Given request: For the data below, work out how many lines contain the word "part" and supply only that number.

== Records supplied

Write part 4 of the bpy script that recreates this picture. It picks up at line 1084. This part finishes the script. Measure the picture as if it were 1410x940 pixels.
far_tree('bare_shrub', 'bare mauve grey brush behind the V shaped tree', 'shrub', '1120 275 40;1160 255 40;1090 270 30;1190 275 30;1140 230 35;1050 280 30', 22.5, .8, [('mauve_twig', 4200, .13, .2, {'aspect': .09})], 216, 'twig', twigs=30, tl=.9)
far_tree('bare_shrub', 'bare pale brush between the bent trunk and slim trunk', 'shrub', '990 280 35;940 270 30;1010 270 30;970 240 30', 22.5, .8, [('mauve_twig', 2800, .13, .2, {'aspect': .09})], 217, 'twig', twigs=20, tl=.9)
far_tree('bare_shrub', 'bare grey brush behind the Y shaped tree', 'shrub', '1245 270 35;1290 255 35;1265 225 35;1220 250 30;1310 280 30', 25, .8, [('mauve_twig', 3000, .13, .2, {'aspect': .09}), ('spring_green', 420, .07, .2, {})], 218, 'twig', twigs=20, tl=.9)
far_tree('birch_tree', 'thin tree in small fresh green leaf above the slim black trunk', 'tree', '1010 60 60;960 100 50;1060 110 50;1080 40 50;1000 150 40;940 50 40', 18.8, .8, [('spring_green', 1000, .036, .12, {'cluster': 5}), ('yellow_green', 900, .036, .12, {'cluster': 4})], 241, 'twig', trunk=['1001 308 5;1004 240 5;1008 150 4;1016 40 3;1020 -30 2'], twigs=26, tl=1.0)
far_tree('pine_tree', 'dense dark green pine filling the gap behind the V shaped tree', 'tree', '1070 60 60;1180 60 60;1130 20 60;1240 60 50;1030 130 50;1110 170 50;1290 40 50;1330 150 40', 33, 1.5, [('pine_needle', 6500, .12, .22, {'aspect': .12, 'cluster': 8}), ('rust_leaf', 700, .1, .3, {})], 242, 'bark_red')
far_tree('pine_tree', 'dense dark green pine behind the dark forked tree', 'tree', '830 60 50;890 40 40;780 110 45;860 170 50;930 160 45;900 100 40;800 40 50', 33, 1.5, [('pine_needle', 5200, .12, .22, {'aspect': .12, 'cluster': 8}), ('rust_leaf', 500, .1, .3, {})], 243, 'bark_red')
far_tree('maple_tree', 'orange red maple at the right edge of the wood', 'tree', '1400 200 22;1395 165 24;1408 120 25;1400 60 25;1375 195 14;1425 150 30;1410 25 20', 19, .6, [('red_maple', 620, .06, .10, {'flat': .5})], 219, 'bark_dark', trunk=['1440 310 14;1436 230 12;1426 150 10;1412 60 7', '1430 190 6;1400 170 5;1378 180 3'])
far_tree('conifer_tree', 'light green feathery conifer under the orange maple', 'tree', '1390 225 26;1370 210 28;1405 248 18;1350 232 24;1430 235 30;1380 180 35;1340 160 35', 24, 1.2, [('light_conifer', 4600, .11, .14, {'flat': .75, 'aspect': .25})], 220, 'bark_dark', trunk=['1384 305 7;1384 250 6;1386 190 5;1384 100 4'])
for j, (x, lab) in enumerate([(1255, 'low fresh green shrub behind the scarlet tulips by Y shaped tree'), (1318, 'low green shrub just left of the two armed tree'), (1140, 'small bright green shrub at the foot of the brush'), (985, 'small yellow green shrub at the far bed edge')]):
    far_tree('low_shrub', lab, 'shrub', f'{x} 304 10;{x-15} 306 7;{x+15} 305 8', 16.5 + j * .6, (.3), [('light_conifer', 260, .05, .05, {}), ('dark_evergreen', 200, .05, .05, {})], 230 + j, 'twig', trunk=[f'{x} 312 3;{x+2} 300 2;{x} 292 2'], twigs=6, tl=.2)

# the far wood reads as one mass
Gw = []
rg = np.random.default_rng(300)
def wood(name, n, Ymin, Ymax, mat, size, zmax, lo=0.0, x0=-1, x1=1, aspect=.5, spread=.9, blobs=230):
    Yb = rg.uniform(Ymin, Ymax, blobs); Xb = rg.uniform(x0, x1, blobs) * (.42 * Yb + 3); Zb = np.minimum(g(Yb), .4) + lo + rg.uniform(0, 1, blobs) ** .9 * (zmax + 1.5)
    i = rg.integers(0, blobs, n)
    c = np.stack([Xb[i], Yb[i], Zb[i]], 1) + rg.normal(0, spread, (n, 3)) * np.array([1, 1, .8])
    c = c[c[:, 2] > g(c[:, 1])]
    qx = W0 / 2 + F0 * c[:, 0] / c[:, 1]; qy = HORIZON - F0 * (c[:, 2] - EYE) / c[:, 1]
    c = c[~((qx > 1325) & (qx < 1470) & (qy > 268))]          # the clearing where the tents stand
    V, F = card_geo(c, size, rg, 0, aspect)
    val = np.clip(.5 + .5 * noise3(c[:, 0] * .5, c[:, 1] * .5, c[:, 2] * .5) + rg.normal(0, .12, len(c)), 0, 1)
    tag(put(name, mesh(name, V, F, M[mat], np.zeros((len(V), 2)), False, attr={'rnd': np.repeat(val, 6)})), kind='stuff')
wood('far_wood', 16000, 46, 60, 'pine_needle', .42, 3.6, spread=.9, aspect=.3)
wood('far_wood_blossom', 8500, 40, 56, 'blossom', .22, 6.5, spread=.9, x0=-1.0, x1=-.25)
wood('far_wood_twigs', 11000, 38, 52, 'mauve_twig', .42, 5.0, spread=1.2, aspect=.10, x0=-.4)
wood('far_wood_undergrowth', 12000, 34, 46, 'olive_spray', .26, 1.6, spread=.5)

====
== Records supplied

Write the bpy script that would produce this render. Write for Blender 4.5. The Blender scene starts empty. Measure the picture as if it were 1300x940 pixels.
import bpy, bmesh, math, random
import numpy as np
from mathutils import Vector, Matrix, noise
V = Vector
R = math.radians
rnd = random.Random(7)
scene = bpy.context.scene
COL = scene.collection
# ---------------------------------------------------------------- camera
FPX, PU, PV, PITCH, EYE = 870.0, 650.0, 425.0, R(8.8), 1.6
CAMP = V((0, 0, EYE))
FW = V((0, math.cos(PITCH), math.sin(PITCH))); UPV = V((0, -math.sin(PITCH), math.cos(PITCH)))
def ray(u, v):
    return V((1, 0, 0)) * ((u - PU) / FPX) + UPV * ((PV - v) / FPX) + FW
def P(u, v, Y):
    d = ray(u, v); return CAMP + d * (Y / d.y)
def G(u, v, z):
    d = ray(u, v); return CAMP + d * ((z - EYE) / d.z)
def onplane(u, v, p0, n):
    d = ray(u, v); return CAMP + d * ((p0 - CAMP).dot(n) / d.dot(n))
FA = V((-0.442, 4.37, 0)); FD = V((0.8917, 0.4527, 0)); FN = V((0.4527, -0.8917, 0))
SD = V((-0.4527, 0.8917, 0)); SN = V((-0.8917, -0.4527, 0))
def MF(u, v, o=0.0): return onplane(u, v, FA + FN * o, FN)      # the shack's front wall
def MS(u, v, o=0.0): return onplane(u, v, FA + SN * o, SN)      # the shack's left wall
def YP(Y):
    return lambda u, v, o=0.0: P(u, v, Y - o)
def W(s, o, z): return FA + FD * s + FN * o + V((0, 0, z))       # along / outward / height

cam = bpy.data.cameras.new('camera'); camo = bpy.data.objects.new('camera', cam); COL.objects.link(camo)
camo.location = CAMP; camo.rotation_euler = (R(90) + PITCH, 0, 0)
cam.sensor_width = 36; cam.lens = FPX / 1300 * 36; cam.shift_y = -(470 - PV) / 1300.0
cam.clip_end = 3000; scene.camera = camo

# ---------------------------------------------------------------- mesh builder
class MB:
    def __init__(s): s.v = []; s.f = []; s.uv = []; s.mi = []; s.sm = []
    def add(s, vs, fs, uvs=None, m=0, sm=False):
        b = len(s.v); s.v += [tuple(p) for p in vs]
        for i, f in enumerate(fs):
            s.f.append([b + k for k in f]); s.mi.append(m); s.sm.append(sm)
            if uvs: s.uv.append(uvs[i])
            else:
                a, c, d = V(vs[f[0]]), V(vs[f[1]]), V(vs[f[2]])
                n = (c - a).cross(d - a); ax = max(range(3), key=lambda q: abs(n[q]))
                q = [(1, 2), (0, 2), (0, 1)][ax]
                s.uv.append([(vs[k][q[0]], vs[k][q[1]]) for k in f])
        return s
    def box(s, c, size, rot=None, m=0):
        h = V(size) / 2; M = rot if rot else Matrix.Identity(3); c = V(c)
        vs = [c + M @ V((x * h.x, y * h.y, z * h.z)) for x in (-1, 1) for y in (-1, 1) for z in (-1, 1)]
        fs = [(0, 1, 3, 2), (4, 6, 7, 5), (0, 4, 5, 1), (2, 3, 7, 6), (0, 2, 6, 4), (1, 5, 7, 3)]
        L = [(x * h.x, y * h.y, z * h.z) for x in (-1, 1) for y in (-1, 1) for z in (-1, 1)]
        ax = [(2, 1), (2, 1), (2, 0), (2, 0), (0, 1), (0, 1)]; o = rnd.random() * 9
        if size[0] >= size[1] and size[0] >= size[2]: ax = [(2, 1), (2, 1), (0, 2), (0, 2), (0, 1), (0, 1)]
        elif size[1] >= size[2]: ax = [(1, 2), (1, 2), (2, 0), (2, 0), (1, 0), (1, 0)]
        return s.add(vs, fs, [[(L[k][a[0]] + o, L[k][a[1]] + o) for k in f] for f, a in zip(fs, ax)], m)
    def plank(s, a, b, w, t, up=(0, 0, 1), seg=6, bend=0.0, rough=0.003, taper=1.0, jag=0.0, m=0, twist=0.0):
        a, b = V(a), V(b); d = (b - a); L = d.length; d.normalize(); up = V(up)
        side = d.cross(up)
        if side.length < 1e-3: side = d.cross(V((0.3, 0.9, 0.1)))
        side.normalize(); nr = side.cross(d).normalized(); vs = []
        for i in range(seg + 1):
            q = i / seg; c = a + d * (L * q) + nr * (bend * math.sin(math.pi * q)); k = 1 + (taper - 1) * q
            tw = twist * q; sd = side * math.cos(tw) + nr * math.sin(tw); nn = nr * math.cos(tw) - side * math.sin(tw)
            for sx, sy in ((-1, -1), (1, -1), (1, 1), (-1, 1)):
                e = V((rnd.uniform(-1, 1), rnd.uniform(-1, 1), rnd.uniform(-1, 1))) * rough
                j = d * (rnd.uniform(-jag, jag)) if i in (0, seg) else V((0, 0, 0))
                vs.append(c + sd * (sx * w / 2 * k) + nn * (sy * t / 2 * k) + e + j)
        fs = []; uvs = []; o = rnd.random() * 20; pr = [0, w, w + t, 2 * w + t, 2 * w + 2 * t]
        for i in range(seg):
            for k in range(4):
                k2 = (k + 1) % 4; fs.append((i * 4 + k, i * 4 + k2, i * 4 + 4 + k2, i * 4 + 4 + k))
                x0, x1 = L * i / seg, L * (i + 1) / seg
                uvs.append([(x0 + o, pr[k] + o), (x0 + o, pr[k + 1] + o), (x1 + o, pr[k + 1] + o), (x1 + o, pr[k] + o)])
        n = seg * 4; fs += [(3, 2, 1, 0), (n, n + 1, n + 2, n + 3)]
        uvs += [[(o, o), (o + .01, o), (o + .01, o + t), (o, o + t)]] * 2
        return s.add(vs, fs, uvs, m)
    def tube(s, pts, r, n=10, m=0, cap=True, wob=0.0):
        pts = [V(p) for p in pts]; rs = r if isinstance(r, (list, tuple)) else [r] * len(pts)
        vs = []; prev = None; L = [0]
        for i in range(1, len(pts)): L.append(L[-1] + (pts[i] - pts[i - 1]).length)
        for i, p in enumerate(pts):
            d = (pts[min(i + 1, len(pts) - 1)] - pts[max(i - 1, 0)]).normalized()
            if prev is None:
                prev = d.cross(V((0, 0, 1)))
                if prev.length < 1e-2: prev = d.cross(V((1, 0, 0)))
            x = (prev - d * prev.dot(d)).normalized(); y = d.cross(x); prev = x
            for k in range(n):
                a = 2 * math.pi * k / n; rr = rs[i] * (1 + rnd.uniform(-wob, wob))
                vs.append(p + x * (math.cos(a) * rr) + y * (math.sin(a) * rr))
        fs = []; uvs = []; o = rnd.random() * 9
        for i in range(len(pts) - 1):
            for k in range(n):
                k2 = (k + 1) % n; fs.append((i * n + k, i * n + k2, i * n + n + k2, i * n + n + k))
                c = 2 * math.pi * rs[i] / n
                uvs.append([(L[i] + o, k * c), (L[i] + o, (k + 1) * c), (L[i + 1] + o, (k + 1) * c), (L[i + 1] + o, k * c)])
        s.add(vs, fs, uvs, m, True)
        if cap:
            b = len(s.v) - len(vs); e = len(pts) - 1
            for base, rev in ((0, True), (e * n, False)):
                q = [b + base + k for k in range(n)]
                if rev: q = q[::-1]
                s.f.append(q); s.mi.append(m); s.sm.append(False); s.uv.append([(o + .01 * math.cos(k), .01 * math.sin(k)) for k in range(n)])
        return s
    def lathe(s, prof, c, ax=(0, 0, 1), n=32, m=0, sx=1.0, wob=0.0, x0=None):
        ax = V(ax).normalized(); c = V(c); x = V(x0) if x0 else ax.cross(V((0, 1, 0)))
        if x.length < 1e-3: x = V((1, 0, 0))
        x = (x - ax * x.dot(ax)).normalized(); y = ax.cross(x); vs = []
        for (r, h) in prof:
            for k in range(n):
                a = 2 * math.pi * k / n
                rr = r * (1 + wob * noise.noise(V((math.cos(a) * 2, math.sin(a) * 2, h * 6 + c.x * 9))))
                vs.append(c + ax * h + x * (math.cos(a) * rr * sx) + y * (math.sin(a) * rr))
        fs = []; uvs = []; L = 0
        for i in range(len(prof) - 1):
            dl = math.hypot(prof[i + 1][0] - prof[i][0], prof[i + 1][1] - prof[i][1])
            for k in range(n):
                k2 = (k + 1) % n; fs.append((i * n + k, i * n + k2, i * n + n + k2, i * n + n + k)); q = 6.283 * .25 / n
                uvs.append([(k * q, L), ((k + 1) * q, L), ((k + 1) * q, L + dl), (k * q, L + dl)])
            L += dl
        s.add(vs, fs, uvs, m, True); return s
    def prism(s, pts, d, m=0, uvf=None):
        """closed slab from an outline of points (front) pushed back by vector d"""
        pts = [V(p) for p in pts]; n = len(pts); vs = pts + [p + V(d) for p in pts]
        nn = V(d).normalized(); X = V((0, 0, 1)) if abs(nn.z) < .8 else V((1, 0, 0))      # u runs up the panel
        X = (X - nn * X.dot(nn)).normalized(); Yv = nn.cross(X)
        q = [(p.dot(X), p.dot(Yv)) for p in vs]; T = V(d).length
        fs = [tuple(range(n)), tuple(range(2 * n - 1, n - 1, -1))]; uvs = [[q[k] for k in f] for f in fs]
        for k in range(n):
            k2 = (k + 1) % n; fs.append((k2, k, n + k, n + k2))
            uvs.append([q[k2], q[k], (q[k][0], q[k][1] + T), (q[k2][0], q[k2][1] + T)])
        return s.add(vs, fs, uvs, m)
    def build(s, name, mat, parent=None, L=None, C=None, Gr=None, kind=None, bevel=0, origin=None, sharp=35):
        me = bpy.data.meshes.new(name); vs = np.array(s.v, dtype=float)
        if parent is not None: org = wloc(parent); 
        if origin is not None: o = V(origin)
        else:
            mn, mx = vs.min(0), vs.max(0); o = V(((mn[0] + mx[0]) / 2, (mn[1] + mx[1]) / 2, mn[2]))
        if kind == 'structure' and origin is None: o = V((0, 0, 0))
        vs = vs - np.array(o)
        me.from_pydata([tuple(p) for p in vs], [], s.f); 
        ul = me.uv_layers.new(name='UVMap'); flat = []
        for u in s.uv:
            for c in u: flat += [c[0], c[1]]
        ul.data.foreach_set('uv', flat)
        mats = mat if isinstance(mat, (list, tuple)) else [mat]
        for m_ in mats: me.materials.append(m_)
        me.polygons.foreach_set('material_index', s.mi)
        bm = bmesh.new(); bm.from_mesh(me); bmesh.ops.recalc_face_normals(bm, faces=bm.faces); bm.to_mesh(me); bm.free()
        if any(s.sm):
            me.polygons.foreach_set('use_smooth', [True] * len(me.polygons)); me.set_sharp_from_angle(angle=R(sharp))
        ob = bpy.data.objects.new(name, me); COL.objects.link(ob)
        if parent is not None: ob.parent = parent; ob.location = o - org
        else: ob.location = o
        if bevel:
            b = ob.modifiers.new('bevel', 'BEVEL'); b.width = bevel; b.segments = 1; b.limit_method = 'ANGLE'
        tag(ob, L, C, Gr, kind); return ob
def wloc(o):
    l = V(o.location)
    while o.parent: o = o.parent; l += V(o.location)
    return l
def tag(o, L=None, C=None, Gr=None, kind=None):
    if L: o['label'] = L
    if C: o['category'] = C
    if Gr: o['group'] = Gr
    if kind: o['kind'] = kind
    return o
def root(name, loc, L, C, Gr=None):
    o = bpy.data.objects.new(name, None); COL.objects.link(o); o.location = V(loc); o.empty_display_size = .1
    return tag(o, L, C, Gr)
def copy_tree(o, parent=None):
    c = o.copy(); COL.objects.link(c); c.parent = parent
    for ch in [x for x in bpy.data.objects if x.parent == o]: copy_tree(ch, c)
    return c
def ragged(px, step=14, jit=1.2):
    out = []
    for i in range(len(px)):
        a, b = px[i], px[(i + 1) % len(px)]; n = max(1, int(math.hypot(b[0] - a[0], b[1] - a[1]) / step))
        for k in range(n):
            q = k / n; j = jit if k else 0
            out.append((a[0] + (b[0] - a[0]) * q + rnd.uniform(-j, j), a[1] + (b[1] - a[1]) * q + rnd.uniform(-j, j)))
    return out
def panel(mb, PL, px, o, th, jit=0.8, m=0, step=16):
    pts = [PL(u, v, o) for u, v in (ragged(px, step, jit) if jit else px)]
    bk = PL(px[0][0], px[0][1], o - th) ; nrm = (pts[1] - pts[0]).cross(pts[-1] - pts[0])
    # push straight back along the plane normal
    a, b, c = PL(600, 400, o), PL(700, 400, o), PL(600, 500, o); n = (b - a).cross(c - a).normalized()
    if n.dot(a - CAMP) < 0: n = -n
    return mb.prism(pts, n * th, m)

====
== Records supplied

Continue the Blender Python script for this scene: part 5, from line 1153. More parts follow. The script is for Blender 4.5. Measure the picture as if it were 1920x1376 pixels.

====

Expected output: 2